I'm beginning to wonder if a deep-seated part of the unrest lies more in perceived privilege, as well as the disparity in wealth. Almost everyday you can see in the headlines how some wealthy socialite (celebrity or star) pretty much gets away with all manner of crimes that the most of us would be 'criminalized' for.

Everything from spousal abuse, to assualt, harrassment, petty larceny, drug possession, disorderly conduct, etc. The same with politicians - at most they resign their position, and it all goes away. Most of them walk into a very lucrative "consultant" position.

Think of it, how many times has Lindsey Lohan or Paris Hilton been arrested on drug possession? Had that been me, I'd never have a chance at a job that paid above minimum wage for the rest of my life.

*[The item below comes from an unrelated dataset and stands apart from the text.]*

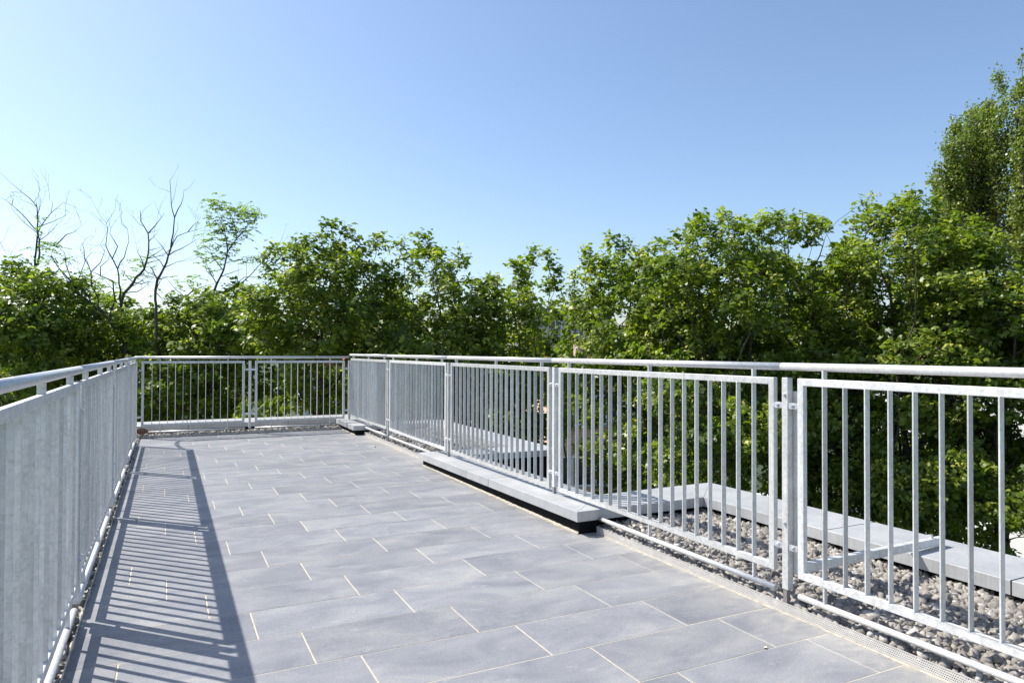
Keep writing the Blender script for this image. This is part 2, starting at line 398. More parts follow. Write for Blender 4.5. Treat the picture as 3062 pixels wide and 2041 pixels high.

Meanwhile, in the inner cities, crime is rampant, squalor is la mode du jour. People live for today because they have no opportunity or reason to hope for tomorrow - at best they'll wake up and survival begins again.

I think one of the things that irritates me the most is that Mr. Franco can't seem to accept the fact that the reason he is being "taxed to death" is that so people like Donald Trump or John Kerry or Rush Limbaugh aren't.

Meanwhile, people like me would not complain at all about being raised into a higher tax bracket, as it means I'd be making more money.